Meg Hillier told Parliament on 11 March 2009 that introducing and producing passports containing fingerprints will cost "about 70%" of the ten year budget of the National Identity Scheme for UK nationals, currently £4.785m. This would put the specific costs of identity cards at around £1.44bn.

Ministers, including defence minister Des Browne in Parliament last June, have previously put the proportion required for such passports at around 80%, leaving 20% for identity card specific costs.

This contrasts to a degree with the biannual cost reports on the scheme, which have shown the proportion required purely for identity cards rising from 18.5% in November 2007, equivalent to £1bn, to 23.6% in May 2008 (£1.12bn, although this followed changes to the scheme last spring which transferred the cost of taking biometrics to applicants) then 24.9% in the November report (£1.19bn).

A Home Office spokesperson said that the cost proportion in the reports is rising because the 10 years included within each new estimate includes more of the full volume production period for identity cards.

Hillier, who was speaking in a Westminster Hall debate, also conceded that "the government have not been clear enough about their reasons" for identity cards, adding that since the Identity Cards Act of 2006, "there probably was not a strong enough counter-voice from the government about the benefits".

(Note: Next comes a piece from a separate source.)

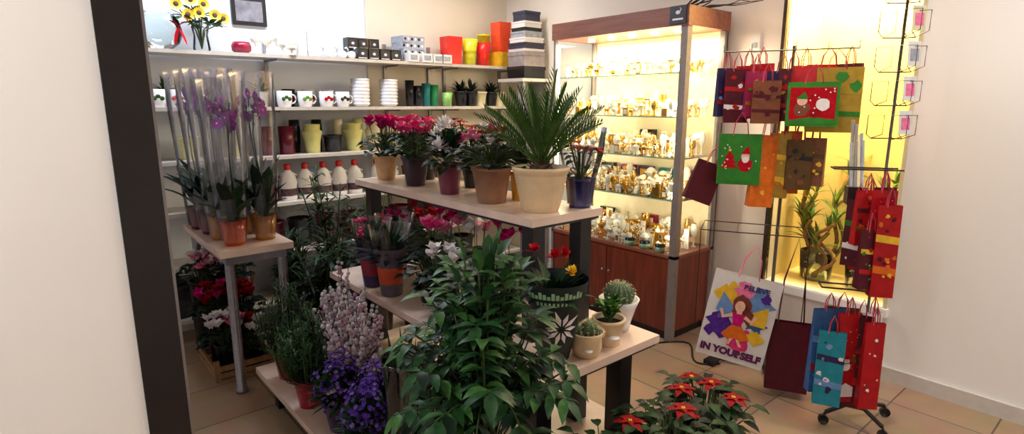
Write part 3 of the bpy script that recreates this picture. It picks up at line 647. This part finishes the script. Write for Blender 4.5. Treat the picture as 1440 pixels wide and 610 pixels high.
for i,(y,m_,zz) in enumerate(((2.15,RDS,.91),(2.32,mat('teal_glaze'),.91),(2.5,BLKC,1.17),(2.66,RDS,.91),(2.85,BLKC,.565),(2.45,RDS,.565),(2.5,mat('purple_sleeve_print'),.91),(2.85,BLKC,.91))):
    b=MB(); b.box((-.02,-.06,0),(.02,.06,.15),m_); b.box((-.022,-.04,.02),(-.02,.04,.13),WPL if i%2 else GOLD); b.sphere((-.022,0,.075),.022,RED if i%3 else BLKC,(.1,1,1.2),6); b.obj('jewelry_gift_box',(3.36,y,zz))
for y in (2.1,2.22,2.34):
    b=MB(); b.lathe([(.001,0),(.03,0),(.033,.035),(.001,.036)],mat('glass_edge_green'),n=12); b.lathe([(.034,.036),(.034,.05),(.001,.052)],BLKC,n=12); b.obj('small_jar',(3.0,y,.565))
R.seed(111); b=MB()
for i in range(9):
    p=Vector((3.2,2.2,.0)); d=Vector((R.uniform(-.2,.2),-1,R.uniform(.0,.5))).normalized(); pts=[p.copy()]
    for k in range(8): p=p+d*.07; d=(d+rdir(-60,50)*.3).normalized(); p.x=min(p.x,3.4); p.z=max(p.z,.01); pts.append(p.copy())
    b.tube(pts,[.006*(1-k/10) for k in range(9)],BARK,5)
b.obj('decorative_dry_branches',(0,0,2.055))
b=MB(); b.box((-.02,-.03,-.05),(0,.03,.05),WPL); b.box((-.024,-.015,-.03),(-.02,.015,.0),PB); b.obj('wall_switch_box',(3.45,1.80,1.86))
b=MB(); b.tube([(2.9+.12*math.sin(t*1.3)+.05*t*.3,2.0-.09*t,.006) for t in [i*.35 for i in range(14)]],.005,BLK,6); b.box((2.86,1.6,0),(2.93,1.66,.03),BLK); b.obj('power_cable')
# ------------------------------------------------------------------ plants in niche
BG=mat('lucky_bamboo_green',(120,130,50),.4,.3,30); BRN=mat('curly_willow_brown',(150,110,60),.6,.3,30)
def nicheplant(name,x,y,ns,hmax,seed):
    R.seed(seed); b=MB(); b.lathe([(.001,0),(.09,0),(.1,.18),(.094,.18),(.085,.01)],GLS,n=24)
    for i in range(ns):
        a=R.uniform(0,6.3); hh=R.uniform(.4,1)*hmax; amp=R.uniform(.02,.06)
        pts=[(.05*math.cos(a)*(1+t)+amp*math.sin(t*9+a)*.6,.07*math.sin(a)*(1+t)+amp*math.cos(t*9)-amp,.02+hh*t) for t in [j/14 for j in range(15)]]
        b.tube(pts,.012,BG if i%2 else BRN,8)
        for k in range(14):
            d=rdir(20,80); d.x*=.5; b.leaf(pts[-1 if k<7 else 9],d,R.uniform(.10,.18),.022,G4 if k%2 else BG,1.1,5,.2,'lance')
    b.obj(name,(x,y,NZ0))
nicheplant('lucky_bamboo_arrangement',3.75,1.44,9,.72,120); nicheplant('lucky_bamboo_arrangement',3.75,1.17,8,.62,121)
# ------------------------------------------------------------------ gift bags and racks
def blob(b,cx,cz,r,m,y,n=14,irr=.25,sx=1,sz=1):
    b.poly([(cx+r*sx*(1+R.uniform(-irr,irr))*math.cos(-i*math.tau/n),y,cz+r*sz*(1+R.uniform(-irr,irr))*math.sin(-i*math.tau/n)) for i in range(n)][::-1],m)
HC=mat('handle_cord',(180,60,80),.7)
def giftbag(b,x,y,zt,w,h,m,d=.05,yaw=0,tilt=0,hl=.12,cord=None,deco=None,gap=.35):
    k=len(b.v); mt=Matrix.Translation((x,y,zt+hl))@Matrix.Rotation(yaw,4,'Z')@Matrix.Rotation(tilt,4,'Y')
    def P(a,c,e): return tuple(mt@Vector((a,c,e-hl)))
    W=w/2; D=d/2; s=.35
    b.v+=[P(-W,-D,-h),P(W,-D,-h),P(W,D,-h),P(-W,D,-h),P(-W*.99,-D*s,0),P(W*.99,-D*s,0),P(W*.99,D*s,0),P(-W*.99,D*s,0),P(W*.97,0,-h*.3),P(-W*.97,0,-h*.3),P(W*.93,0,0),P(-W*.93,0,0)]
    for q_ in ((0,1,2,3),(0,4,5,1),(2,6,7,3),(1,5,10,8),(2,8,10,6),(1,8,2),(3,7,11,9),(0,9,11,4),(0,3,9)): b.face([k+i for i in q_],m,False)
    cm=cord or HC
    for sy in (-D*s,D*s): b.tube([P(-W*gap,sy,-.01),P(-W*gap*.8,sy,hl*.5),P(0,0,hl),P(W*gap*.8,sy,hl*.5),P(W*gap,sy,-.01)],.0025,cm,5)
    if deco:
        kk=len(b.v); deco(b,w,h)
        for i in range(kk,len(b.v)):
            vx,vy,vz=b.v[i]; t=-vz/h; b.v[i]=P(vx,-(D*s+(D-D*s)*t)+vy,vz)
def cm_(n,c): return mat(n,c,.45,.15,30,spec=.3)
SKN=cm_('skin_print',(240,190,170)); SKY=cm_('sky_print',(110,150,210)); BTL=cm_('bag_turquoise',(30,140,165))
BGR=cm_('bag_green',(46,128,40)); BRD=cm_('bag_red',(176,18,28)); BMR=cm_('bag_maroon',(84,14,34)); BBR=cm_('bag_brown',(124,74,50)); BNV=cm_('bag_navy',(44,38,84))
BOR=cm_('bag_orange',(224,112,30)); BYE=cm_('bag_olive_yellow',(168,136,44)); BGD=cm_('bag_dark_gold',(92,66,34)); BMG=cm_('bag_magenta',(156,32,80)); BBL=cm_('bag_blue',(54,98,156))
def tree(b,cx,cz,s,m,y):
    for i in range(3):
        w_=s*(.5-.1*i); z0=cz-s*.5+i*s*.28; b.poly([(cx-w_,y-.0003*i,z0),(cx+w_,y-.0003*i,z0),(cx,y-.0003*i,z0+s*.45)],m)
    for i in range(5): blob(b,cx+R.uniform(-.25,.25)*s,cz+R.uniform(-.45,.2)*s,s*.05,YEL if i%2 else RED,y-.0015,6,.05)
    blob(b,cx,cz+s*.55,s*.09,YEL,y-.0015,5,.1)
def snowman(b,cx,cz,s,y):
    blob(b,cx,cz-s*.3,s*.34,WHT,y,16,.03); blob(b,cx,cz+s*.15,s*.24,WHT,y-.0005,16,.03)
    b.poly([(cx-s*.25,y-.001,cz+s*.3),(cx+s*.24,y-.001,cz+s*.28),(cx+s*.12,y-.001,cz+s*.62)],RED); b.poly([(cx-s*.2,y-.001,cz-s*.08),(cx+s*.22,y-.001,cz-s*.08),(cx+s*.2,y-.001,cz+.0*s),(cx-s*.2,y-.001,cz)],BGR)
    for q_ in (-.08,.08): blob(b,cx+q_*s,cz+s*.2,s*.03,BLKC,y-.0015,6,0)
    b.poly([(cx,y-.0015,cz+.1*s),(cx+.16*s,y-.0015,cz+.13*s),(cx,y-.0015,cz+.16*s)],BOR)
def d_xmas(kind,bg2=None):
    def f(b,w,h):
        b.poly([(-w*.44,-.0012,-h*.94),(w*.44,-.0012,-h*.94),(w*.44,-.0012,-h*.12),(-w*.44,-.0012,-h*.12)],bg2 or RED)
        b.poly([(-w*.44,-.0018,-h*.94),(w*.44,-.0018,-h*.94),(w*.44,-.0018,-h*.84),(0,-.0018,-h*.78),(-w*.44,-.0018,-h*.86)],WHT if kind=='s' else BGR)
        if kind=='s': snowman(b,-w*.05,-h*.55,min(w,h)*.6,-.0024); tree(b,w*.28,-h*.5,w*.26,BGR,-.0024)
        elif kind=='t':
            tree(b,-w*.22,-h*.5,min(w,h)*.42,RED,-.0024); blob(b,w*.14,-h*.6,w*.17,RED,-.0024,12,.1); blob(b,w*.14,-h*.44,w*.1,SKN,-.0026,12,.05); blob(b,w*.14,-h*.5,w*.08,WHT,-.0028,10,.15)
            b.poly([(w*.03,-.003,-h*.39),(w*.25,-.003,-h*.39),(w*.2,-.003,-h*.22)],RED)
        else:
            blob(b,w*.2,-h*.5,w*.13,WHT,-.0024,12,.1); blob(b,-w*.2,-h*.6,w*.16,BBR,-.0024,12,.1); blob(b,-w*.2,-h*.42,w*.1,SKN,-.0026,12,.05)
            b.poly([(-w*.33,-.003,-h*.38),(-w*.09,-.003,-h*.38),(-w*.16,-.003,-h*.22)],BGR); blob(b,w*.05,-h*.7,w*.1,DRED,-.0028,10,.3)
        for i in range(12): blob(b,R.uniform(-.42,.42)*w,-h*R.uniform(.15,.7),w*.018,WHT,-.0042,6,.1)
    return f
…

Separately, in a parliamentary written answer on 13 March, Home Office minister Shahid Malik said that the Identity and Passport Service has budgeted to spend 0.25% of the scheme's 2008-09 budget on publicity and marketing.

The Home Office said this equates to a budget of £222,000, which covers printed publicity, leaflets, market research and online media. The actual spending will not be available under the end of the financial year.